_What to do:_ Gather the lines from the material that contain "random".
↓
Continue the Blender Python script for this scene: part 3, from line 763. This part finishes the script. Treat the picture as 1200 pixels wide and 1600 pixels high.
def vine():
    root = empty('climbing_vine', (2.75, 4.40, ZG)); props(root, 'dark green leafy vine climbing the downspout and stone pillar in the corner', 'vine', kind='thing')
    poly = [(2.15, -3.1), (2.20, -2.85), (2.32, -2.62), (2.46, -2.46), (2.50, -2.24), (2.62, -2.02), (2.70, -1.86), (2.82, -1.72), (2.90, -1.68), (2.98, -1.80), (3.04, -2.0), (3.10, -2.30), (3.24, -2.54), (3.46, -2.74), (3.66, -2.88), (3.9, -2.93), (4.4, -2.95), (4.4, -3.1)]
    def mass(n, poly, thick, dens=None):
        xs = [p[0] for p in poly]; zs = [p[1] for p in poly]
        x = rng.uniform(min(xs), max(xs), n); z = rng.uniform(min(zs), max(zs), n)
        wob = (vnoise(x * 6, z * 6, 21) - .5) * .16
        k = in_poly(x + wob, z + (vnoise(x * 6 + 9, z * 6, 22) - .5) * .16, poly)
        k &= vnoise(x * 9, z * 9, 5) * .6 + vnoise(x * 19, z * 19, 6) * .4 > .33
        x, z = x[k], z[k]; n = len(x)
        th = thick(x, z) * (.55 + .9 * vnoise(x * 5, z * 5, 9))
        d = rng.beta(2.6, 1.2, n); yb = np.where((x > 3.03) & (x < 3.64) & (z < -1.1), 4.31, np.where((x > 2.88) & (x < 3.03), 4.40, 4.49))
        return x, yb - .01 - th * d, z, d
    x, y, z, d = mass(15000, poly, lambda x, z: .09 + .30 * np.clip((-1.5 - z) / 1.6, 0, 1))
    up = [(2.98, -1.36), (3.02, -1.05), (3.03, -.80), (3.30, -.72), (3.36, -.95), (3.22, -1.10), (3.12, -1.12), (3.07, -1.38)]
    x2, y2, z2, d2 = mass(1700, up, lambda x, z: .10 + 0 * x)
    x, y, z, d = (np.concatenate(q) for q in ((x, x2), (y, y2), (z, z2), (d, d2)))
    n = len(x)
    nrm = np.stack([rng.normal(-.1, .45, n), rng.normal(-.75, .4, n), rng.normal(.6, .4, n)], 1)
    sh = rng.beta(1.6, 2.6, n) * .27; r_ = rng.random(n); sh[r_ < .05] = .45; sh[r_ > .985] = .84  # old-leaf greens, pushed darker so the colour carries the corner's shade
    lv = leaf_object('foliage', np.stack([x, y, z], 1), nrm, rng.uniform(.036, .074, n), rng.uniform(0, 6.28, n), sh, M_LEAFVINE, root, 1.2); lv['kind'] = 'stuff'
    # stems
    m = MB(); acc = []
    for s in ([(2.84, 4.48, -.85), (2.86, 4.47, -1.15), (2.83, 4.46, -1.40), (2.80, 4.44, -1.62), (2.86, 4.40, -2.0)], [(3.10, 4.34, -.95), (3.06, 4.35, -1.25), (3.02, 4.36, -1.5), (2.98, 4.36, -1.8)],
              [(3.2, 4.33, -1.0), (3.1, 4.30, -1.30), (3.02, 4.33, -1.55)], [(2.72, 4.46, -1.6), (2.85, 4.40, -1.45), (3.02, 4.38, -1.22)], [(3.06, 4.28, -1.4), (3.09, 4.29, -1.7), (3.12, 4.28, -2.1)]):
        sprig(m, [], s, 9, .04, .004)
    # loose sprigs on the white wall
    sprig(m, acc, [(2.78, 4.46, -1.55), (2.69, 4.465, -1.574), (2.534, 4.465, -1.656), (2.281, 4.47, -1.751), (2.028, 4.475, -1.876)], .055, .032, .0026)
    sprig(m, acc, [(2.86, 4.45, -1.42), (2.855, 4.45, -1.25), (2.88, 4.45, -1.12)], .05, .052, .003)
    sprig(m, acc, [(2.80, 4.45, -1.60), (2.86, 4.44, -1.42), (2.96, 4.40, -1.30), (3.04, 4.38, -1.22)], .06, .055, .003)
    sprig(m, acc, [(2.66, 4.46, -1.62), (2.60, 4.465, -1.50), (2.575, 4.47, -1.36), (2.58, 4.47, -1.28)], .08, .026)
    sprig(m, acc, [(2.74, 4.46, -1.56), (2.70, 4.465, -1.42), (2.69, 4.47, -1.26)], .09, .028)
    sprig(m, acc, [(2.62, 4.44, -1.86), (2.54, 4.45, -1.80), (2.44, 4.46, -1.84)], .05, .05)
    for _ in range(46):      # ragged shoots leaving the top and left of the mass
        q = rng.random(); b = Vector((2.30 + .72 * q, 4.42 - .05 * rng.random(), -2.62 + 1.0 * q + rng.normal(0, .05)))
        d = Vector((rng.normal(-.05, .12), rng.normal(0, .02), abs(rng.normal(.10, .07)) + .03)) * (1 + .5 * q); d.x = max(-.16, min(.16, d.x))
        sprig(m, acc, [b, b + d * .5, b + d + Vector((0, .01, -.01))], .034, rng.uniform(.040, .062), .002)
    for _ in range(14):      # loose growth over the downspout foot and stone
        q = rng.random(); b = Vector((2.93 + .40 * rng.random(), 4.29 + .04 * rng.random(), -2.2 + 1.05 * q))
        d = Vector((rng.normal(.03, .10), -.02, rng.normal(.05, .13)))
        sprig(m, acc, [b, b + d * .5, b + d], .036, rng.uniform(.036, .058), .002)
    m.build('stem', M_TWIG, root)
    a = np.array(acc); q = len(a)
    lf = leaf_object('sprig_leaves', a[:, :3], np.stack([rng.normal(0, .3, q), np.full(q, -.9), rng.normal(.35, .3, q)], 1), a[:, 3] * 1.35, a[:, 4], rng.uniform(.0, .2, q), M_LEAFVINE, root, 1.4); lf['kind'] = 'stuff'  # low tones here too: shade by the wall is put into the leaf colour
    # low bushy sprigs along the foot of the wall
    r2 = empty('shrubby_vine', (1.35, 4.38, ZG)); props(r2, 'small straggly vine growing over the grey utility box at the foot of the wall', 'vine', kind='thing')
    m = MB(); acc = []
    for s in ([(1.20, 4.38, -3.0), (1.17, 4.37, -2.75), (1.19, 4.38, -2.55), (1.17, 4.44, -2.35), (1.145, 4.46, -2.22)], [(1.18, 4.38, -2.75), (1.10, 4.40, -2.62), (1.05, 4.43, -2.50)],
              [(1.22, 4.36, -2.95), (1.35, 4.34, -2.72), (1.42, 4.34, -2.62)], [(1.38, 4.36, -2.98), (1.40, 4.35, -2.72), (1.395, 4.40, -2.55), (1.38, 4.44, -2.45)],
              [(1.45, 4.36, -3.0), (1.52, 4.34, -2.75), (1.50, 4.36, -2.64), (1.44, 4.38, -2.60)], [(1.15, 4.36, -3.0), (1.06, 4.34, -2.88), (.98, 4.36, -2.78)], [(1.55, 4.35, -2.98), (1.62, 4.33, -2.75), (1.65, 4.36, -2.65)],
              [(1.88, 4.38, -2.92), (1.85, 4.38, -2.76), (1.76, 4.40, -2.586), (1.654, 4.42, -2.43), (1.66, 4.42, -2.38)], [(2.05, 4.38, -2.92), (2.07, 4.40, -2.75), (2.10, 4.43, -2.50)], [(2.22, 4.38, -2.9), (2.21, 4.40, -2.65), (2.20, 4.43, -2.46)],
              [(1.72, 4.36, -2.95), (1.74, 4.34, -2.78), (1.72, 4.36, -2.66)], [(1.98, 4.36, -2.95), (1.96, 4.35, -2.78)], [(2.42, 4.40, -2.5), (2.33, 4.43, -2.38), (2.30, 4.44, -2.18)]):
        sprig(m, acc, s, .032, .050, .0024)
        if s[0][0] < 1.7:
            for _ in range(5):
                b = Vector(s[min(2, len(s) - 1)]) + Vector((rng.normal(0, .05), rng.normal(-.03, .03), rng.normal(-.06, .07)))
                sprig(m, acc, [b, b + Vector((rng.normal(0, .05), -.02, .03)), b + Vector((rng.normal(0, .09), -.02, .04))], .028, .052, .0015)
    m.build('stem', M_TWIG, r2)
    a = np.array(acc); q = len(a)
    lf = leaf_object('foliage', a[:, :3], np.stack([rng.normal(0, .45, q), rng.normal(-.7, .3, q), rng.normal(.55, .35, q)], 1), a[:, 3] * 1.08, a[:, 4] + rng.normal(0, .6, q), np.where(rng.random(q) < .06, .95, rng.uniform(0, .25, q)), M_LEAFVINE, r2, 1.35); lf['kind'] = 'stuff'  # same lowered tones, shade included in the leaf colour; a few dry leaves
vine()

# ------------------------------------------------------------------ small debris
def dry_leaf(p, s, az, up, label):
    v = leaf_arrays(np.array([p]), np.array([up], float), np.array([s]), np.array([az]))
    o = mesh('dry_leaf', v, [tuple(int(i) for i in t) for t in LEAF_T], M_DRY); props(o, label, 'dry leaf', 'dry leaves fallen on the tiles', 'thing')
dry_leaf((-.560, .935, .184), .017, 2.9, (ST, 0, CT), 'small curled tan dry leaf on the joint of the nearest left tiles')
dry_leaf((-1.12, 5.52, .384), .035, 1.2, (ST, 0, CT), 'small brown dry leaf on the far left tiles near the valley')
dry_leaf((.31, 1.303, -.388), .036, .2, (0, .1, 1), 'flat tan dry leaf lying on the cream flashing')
↑
_Final result:_
    sh = rng.beta(1.6, 2.6, n) * .27; r_ = rng.random(n); sh[r_ < .05] = .45; sh[r_ > .985] = .84  # old-leaf greens, pushed darker so the colour carries the corner's shade
        q = rng.random(); b = Vector((2.30 + .72 * q, 4.42 - .05 * rng.random(), -2.62 + 1.0 * q + rng.normal(0, .05)))
        q = rng.random(); b = Vector((2.93 + .40 * rng.random(), 4.29 + .04 * rng.random(), -2.2 + 1.05 * q))
    lf = leaf_object('foliage', a[:, :3], np.stack([rng.normal(0, .45, q), rng.normal(-.7, .3, q), rng.normal(.55, .35, q)], 1), a[:, 3] * 1.08, a[:, 4] + rng.normal(0, .6, q), np.where(rng.random(q) < .06, .95, rng.uniform(0, .25, q)), M_LEAFVINE, r2, 1.35); lf['kind'] = 'stuff'  # same lowered tones, shade included in the leaf colour; a few dry leaves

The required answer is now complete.